One of the points of Borgen is that this becomes an inescapable cycle: An idealistic Prime Minister wants to keep holding onto power to advance her agenda, so she compromises somewhere else. And then somewhere else. And then somewhere else. And pretty soon, everything is compromised away, and her marriage is falling apart, and she’s a disappointment to those who once believed in her, as well as herself. Kasper spends most of the hour listening to John F. Kennedy’s inaugural address—the one you probably know better as “Ask not what your country can do for you…”—and it gives the whole episode an ironic twist. Birgitte has done everything for her country, and she’s gotten some of what she wanted here and there. But in another way, she’s lost almost everything, because she’s been chasing after something ineffable that keeps slipping through her fingers.
Stray observations:
- We’re going to be moving on to season two next week, as LinkTV does as well. And good news, if you’re a U.S. citizen: KCET’s website will have the entire first season of Borgen available for streaming starting next week, and it will stay on their site for the next two weeks. It’s a good time to get caught up!
- I liked Kasper talking Sanne (no!) through the three stage rocket that is Kennedy’s repeated use of the words “Ask not.” The rhythm, see, makes you feel something in your body. A good speech doesn’t just appeal to the head. It appeals to the gut and the heart, too. Commence feeling up and making out.
- Bent is my favorite character because he takes everything in such unflappable good spirits. Asked to resign? Sure, he’ll be sore about it, but he’s also going to spend more time with his hydrangeas.
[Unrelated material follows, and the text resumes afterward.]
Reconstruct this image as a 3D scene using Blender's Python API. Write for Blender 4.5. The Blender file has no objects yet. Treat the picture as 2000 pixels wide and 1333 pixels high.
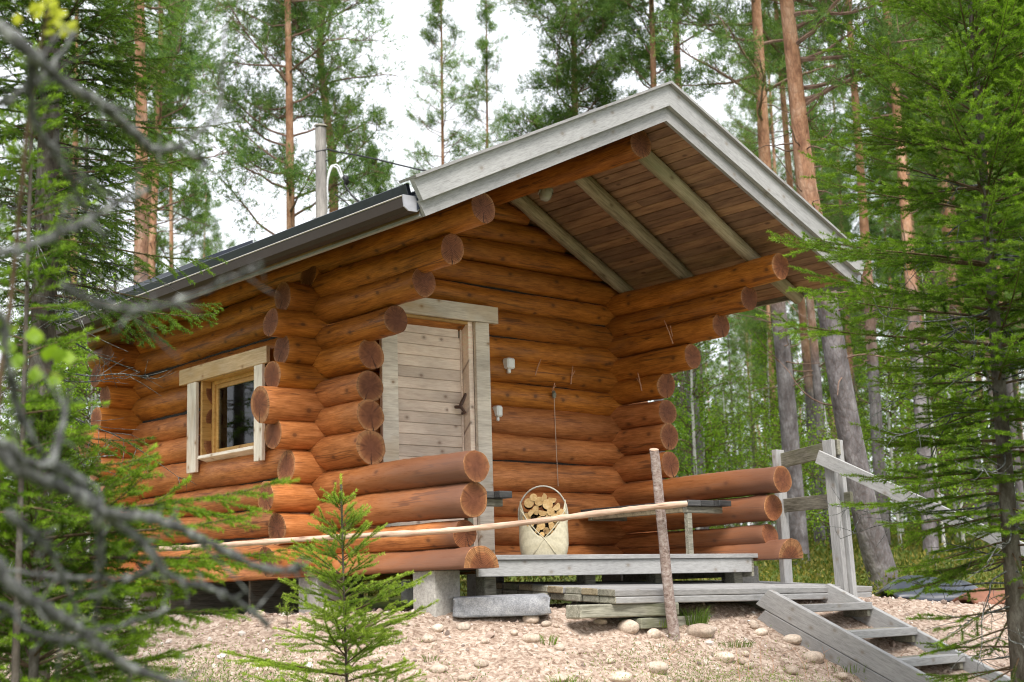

And I liked when he seemed genuinely impressed by Birgitte’s speech and she gave him a little speech about how she did what was necessary, like a villain in a James Bond movie (which, incidentally, Knudsen could knock out of the park).
- The woman Phillip is having an affair with is Sasha, who was the headhunter who got him that sweet job he had to give away. You can see why he reacted as he did.
- I do like how some of the things that have the most effect on Birgitte’s agenda and administration occur almost entirely offscreen. Apparently, his long-ago affair with Yvonne is what costs Bent his ministership, but it’s something we barely hear about, other than being told it’s a big deal once or twice.
- When Birgitte tells Laura that Phillip is out at a meeting (in the middle of the night, no less), I really wanted Laura to ask, “A sex meeting?” Unfortunately, this did not happen.